— Start EXTRACTED RECORDS —
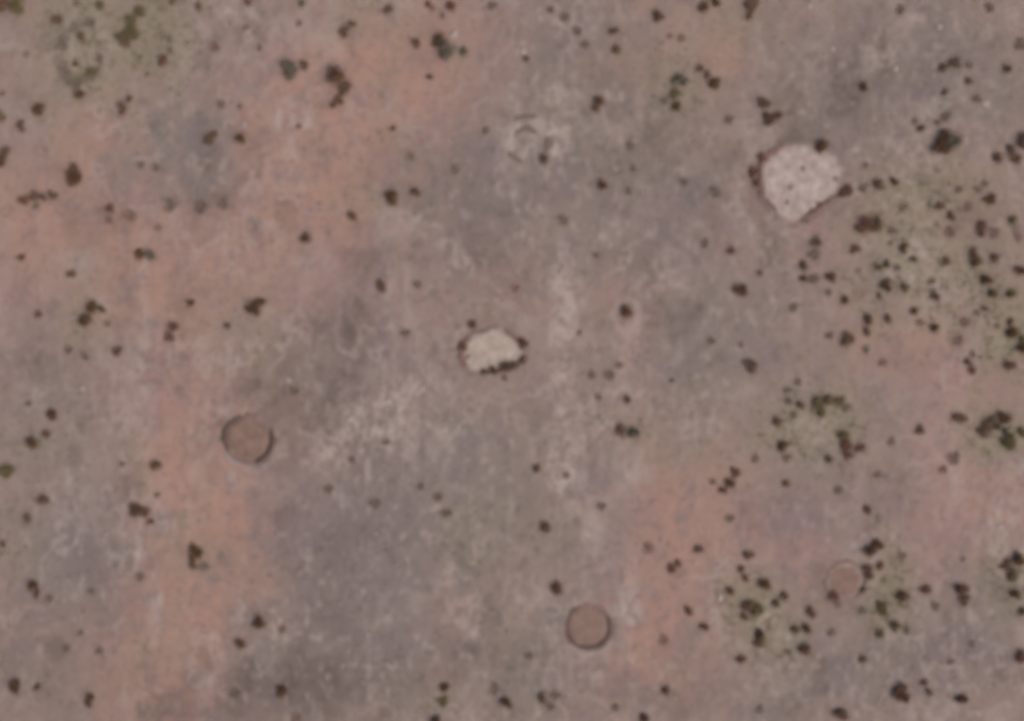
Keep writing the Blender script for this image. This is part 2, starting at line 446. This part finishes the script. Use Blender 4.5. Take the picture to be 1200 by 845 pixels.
S_PALE = soil_material('pale_crust', (.19, .152, .138), (.42, .345, .312), .75)
S_PALE2 = soil_material('pale_yellow_crust', (.22, .18, .150), (.39, .325, .275), .7)
S_REDBANK = soil_material('red_brown_bank', (.130, .080, .068), (.19, .120, .102), 1.3)
S_BROWN = soil_material('brown_clay', (.120, .080, .063), (.225, .152, .122), .75)
S_BROWN2 = soil_material('tan_clay', (.150, .100, .082), (.215, .149, .119), .8)
S_BROWN3 = soil_material('faded_clay', (.2,.13,.11), (.27,.18,.15), .6)
S_DARKBANK = soil_material('dark_brown_bank', (.072, .049, .041), (.115, .08, .068), 1.2)
S_OLIVEBANK = soil_material('umber_bank', (.088, .060, .050), (.13, .090, .076), 1.2)
S_FADEBANK = soil_material('faded_bank', (.14, .096, .083), (.19, .132, .115), 1.2)
S_GREYBANK = soil_material('grey_bank', (.115, .09, .077), (.165, .128, .11), 1.2)
S_RUST = soil_material('rusty_clay', (.15, .095, .078), (.215, .142, .12), .8)
S_FADEPALE = soil_material('dusty_bank', (.21, .162, .142), (.26, .205, .182), 1.2)
S_PALEBANK = soil_material('pale_bank', (.22, .178, .158), (.29, .237, .213), 1.2)

t = thing_at('crusted_pan', P1C, 'large pale crusted pan with a broken red-brown rim, upper right', 'pan')
pan_floor('pan_floor', t, P1C, P1, S_PALE, seed=1, scale=.95)
for a0, a1, w, h in ((112, 200, .45, .22), (205, 232, .3, .1), (268, 342, .40, .26)):
    rim_arc('rim_bank', t, P1C, P1, a0, a1, S_REDBANK, w, h, 1.10, seed=int(a0))
t = thing_at('crusted_pan', P2C, 'small pale yellowish pan with a black lower edge near the centre', 'pan')
pan_floor('pan_floor', t, P2C, P2, S_PALE2, seed=2)
for a0, a1, w, h, m in ((150, 215, .45, .16, S_REDBANK), (238, 352, .32, .30, S_DARKBANK), (95, 130, .25, .10, S_GREYBANK), (10, 60, .4, .1, S_REDBANK)):
    rim_arc('rim_bank', t, P2C, P2, a0, a1, m, w, h, 1.09, seed=int(a0) + 5)
c28 = lambda th: 27.5 + 0 * th
c25 = lambda th: 25.5 + 0 * th
c23 = lambda th: 23.0 + 1.2 * np.sin(2 * th)
c26 = lambda th: 25.0 + 0 * th
t = thing_at('round_pan', R1C, 'round brown clay pan outlined by a thin dark ring, left of centre', 'pan')
pan_floor('pan_floor', t, R1C, c28, S_BROWN, seed=3, wob=.03, scale=.93)
rim_arc('rim_bank', t, R1C, c28, 100, 212, S_DARKBANK, .50, .28, 1.0, 3)
rim_arc('rim_bank', t, R1C, c28, 285, 385, S_DARKBANK, .46, .20, 1.0, 4)
rim_arc('rim_bank', t, R1C, c28, 62, 102, S_FADEBANK, .40, .16, 1.0, 6)
rim_arc('rim_bank', t, R1C, c28, 205, 290, S_FADEBANK, .30, .10, 1.0, 7)
rim_arc('outer_bank', t, R1C, c28, 208, 255, S_FADEPALE, .45, .08, 1.16, 5)
t = thing_at('round_pan', R2C, 'round smooth brown clay pan without stones, bottom centre', 'pan')
pan_floor('pan_floor', t, R2C, c25, S_BROWN2, seed=4, wob=.04, scale=.92)
rim_arc('rim_bank', t, R2C, c25, 105, 240, S_OLIVEBANK, .42, .18, .98, 8)
rim_arc('rim_bank', t, R2C, c25, 30, 110, S_FADEBANK, .4, .14, .98, 18)
rim_arc('rim_bank', t, R2C, c25, 235, 395, S_OLIVEBANK, .42, .18, .98, 9)
rim_arc('outer_bank', t, R2C, c25, 225, 330, S_FADEPALE, .45, .05, 1.22, 9)
t = thing_at('round_pan', R3C, 'faint brown round pan half hidden by olive scrub, lower right', 'pan')
pan_floor('pan_floor', t, (992, 679), lambda th: 17 + 0 * th, S_RUST, seed=5, wob=.12)
rim_arc('rim_bank', t, R3C, c23, 60, 215, S_FADEBANK, .34, .14, 1.0, 10)
rim_arc('rim_bank', t, R3C, c23, 300, 415, S_FADEBANK, .34, .14, 1.0, 11)
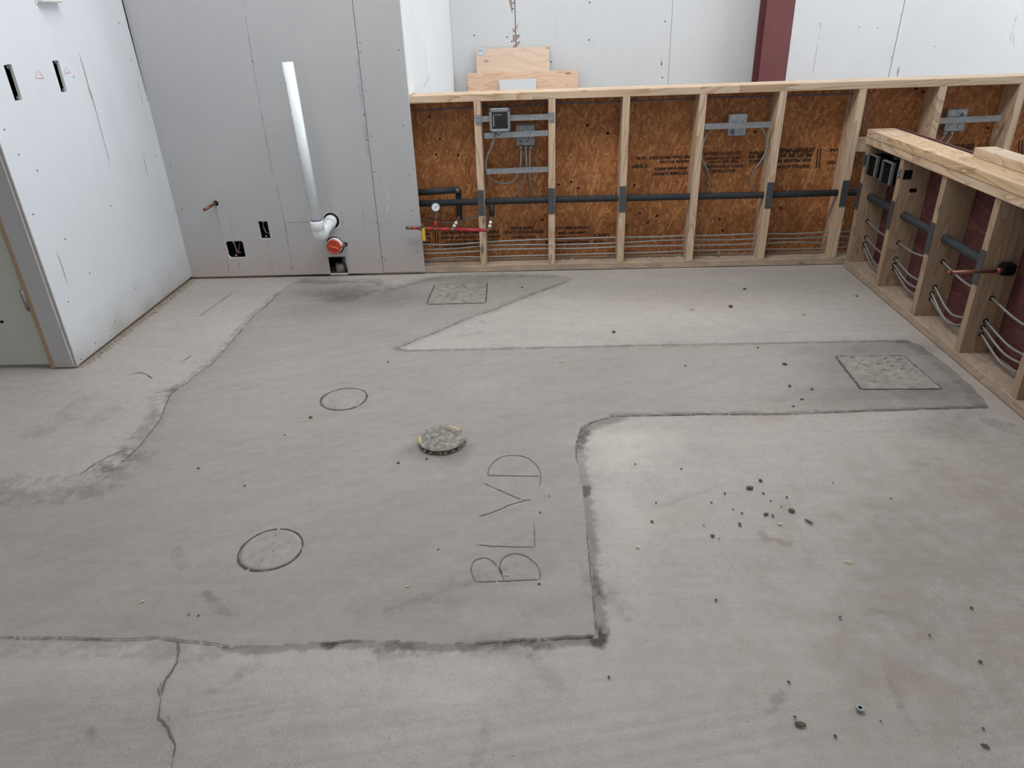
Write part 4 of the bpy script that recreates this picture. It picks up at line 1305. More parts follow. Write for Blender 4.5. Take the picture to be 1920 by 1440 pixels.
# upright stencil low on the first sheet
for s, x, y, wpx, h in (('FOR PROPER PERFORMANCE PANELS', 828, 437, 108, 0.0165), ('MUST BE INSTALLED IN ACCORDANCE', 828, 446, 110, 0.0140), ('WITH APA RECOMMENDATIONS', 836, 454, 100, 0.0140), ('APA PRODUCT SUPPORT', 830, 462, 80, 0.0125),
                       ('SPACE PANELS', 958, 428, 44, 0.0150), ('1/8 INCH AT ENDS & EDGES', 944, 436, 76, 0.0165), ('THIS SIDE DOWN', 958, 445, 46, 0.0120), ('ESTE LADO ABAJO', 958, 452, 48, 0.0120),
                       ('CUSTOMER SUPPORT', 1041, 428, 62, 0.0150), ('1-800-648-6893', 1041, 437, 58, 0.0150), ('MADE IN USA', 1041, 446, 44, 0.0130), ('Mill Date: 08/07/2023  16:44', 1022, 455, 110, 0.0140), ('C SHIFT', 1113, 441, 32, 0.0150)):
    osb_text(s, x, y, wpx, h, False, 0)
for s, x, y in (('NAIL', 793, 439), ('10 IN', 793, 447), ('NAIL', 793, 455)):
    osb_text(s, x, y, 14, 0.012, False, 0)
for xx in (815.5, 819.5):
    a = osb_p(xx, 432); b = osb_p(xx, 464)
    tri('printed_bar', [[(a[0] - 0.0028, a[1]), (a[0] + 0.0028, a[1]), (a[0] + 0.0028, b[1]), (a[0] - 0.0028, b[1])]], 'ink', osb[0], lambda u, v: (u, YO - 0.0008, v))
# upside-down stencil higher on the second sheet
for s, x, y, wpx, h in (('Mill Date: 08/07/2023  16:44', 1193, 297, 102, 0.0150), ('MADE IN USA', 1236, 304, 55, 0.0140), ('C SHIFT', 1184, 312, 30, 0.0160), ('1-800-648-6893', 1228, 317, 66, 0.0160), ('CUSTOMER SUPPORT', 1222, 326, 72, 0.0160),
                       ('CZ COTE DE DESSOUS', 1320, 288.5, 70, 0.0145), ('ESTE LADO ABAJO', 1325, 297, 62, 0.0155), ('THIS SIDE DOWN', 1328, 304, 56, 0.0130), ('1/8 INCH AT ENDS & EDGES', 1319, 313, 76, 0.0165), ('SPACE PANELS', 1329, 321, 50, 0.0150),
                       ('APA PRODUCT SUPPORT', 1460, 281, 68, 0.0160), ('WITH APA RECOMMENDATIONS', 1404, 287, 120, 0.0150), ('MUST BE INSTALLED IN', 1404, 294, 118, 0.0165), ('FOR PROPER PERFORMANCE', 1404, 303, 116, 0.0165), ('INSTALLATION', 1455, 313, 62, 0.0165),
                       ('NAIL', 1553, 282, 22, 0.014), ('EDGES', 1550, 305, 26, 0.016)):
    osb_text(s, x, y, wpx, h, True, 1)
for xx in (1533.5, 1539):
    a = osb_p(xx, 279); b = osb_p(xx - 3, 315)
    tri('printed_bar', [[(a[0] - 0.003, a[1]), (a[0] + 0.003, a[1]), (b[0] + 0.003, b[1]), (b[0] - 0.003, b[1])]], 'ink', osb[1], lambda u, v: (u, YO - 0.0008, v))
for s, x, y, wpx, h in (('RATED SHEATHING 24/16', 1776, 274, 50, 0.016), ('ALL TIES', 1790, 280, 34, 0.014)):
    osb_text(s, x, y, wpx, h, True, 2)
for xx in (1911, 1917):
    a = osb_p(xx, 263); b = osb_p(xx - 2, 295)
    tri('printed_bar', [[(a[0] - 0.003, a[1]), (a[0] + 0.003, a[1]), (b[0] + 0.003, b[1]), (b[0] - 0.003, b[1])]], 'ink', osb[2], lambda u, v: (u, YO - 0.0008, v))
# nail and screw holes in the board
for i, sheet, pts in ((0, 0, ((1101, 235), (1139, 250), (1047, 346), (1071, 341), (1085, 353), (805, 219), (818, 290), (859, 291), (1017, 412), (825, 261))), (1, 1, ((1139, 250), (1189, 347), (1215, 417), (1232, 405), (1349, 411), (1355, 432), (1416, 247), (1465, 390), (1200, 400), (1140, 250))), (2, 2, ((1852, 240), (1718, 166), (1731, 172)))):
    screws('knot_holes', [osb_p(*p) for p in pts], lambda a, b: (a, YO - 0.0007, b), 'black', osb[sheet], 0.007)

# sawdust and chips lying on the bottom plate
sp = []
for k in range(1500):
    x = rnd.uniform(XG - 0.03, 1.65)
    y = YO - abs(rnd.gauss(0, 0.040))
    if y < YB + 0.004:
        continue
    sp.append((x, y, 0.0375, rnd.choice([0.002, 0.003, 0.004, 0.005])))
for k in range(70):
    sp.append((rnd.uniform(0.50, 0.84) if k < 45 else rnd.uniform(-0.6, 1.6), rnd.uniform(YB + 0.02, YO - 0.01), 0.0375, rnd.uniform(0.006, 0.014)))
crumbs('sawdust', sp, 'crumbs', 'sawdust and plaster bits lying along the sill of the back half wall')
sp = []
for k in range(700):
    sp.append((XR + abs(rnd.gauss(0.09, 0.03)), rnd.uniform(1.9, 4.0), 0.0375, rnd.choice([0.002, 0.003, 0.004, 0.006])))
crumbs('sawdust', [s for s in sp if s[0] < XR + 0.135], 'crumbs', 'sawdust lying along the sill of the right half wall')

# ---------------------------------------------------------------- services in the back half wall
YP = YB + 0.052
def onp(px, py, y=YP):
    p = pl(px, py, 1, y)
    return (float(p[0]), y, float(p[2]))
ip = empty('insulated_pipe', (0.5, YP, 0.41), 'long black foam-wrapped pipe running through the back studs', 'pipe')
tube('pipe_run', [(XG - 0.03, YP, 0.402), (0.0, YP, 0.405), (0.8, YP, 0.402), (1.30, YP, 0.400), (1.735, YP, 0.402)], 0.0185, 'foam', ip, 18)
lx = onp(922, 400)[0]
tube('drop_leg', [(lx, YP, 0.398), (lx, YP - 0.004, 0.318)], 0.0155, 'foam', ip, 16)
ip2 = empty('insulated_pipe', (-0.5, YP, 0.45), 'short upper black foam pipe ending in an elbow by the gauge', 'pipe')
ex_ = onp(858, 360)[0]
tube('pipe_run', [(XG - 0.03, YP + 0.012, 0.462), (ex_, YP + 0.012, 0.472)], 0.0185, 'foam', ip2, 18)
tube('elbow', [(ex_ - 0.02, YP + 0.012, 0.472), (ex_ - 0.002, YP + 0.010, 0.470), (ex_, YP + 0.006, 0.452)], 0.0205, 'foam', ip2, 16, 4)
tube('drop_leg', [(ex_, YP + 0.034, 0.470), (ex_, YP + 0.036, 0.400), (ex_ - 0.002, YP + 0.02, 0.300)], 0.0165, 'foam', ip2, 16)
lathe('end_cap', [(0.010, 0.0), (0.010, 0.006), (0.004, 0.007)], (ex_ + 0.002, YP - 0.008, 0.474), (0, -1, 0), 'dull_steel', ip2, 12)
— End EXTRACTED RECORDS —
EXERCISE
Copy every line from the records above that contains the word "pixels".

TASK RESULT
Keep writing the Blender script for this image. This is part 2, starting at line 446. This part finishes the script. Use Blender 4.5. Take the picture to be 1200 by 845 pixels.
Write part 4 of the bpy script that recreates this picture. It picks up at line 1305. More parts follow. Write for Blender 4.5. Take the picture to be 1920 by 1440 pixels.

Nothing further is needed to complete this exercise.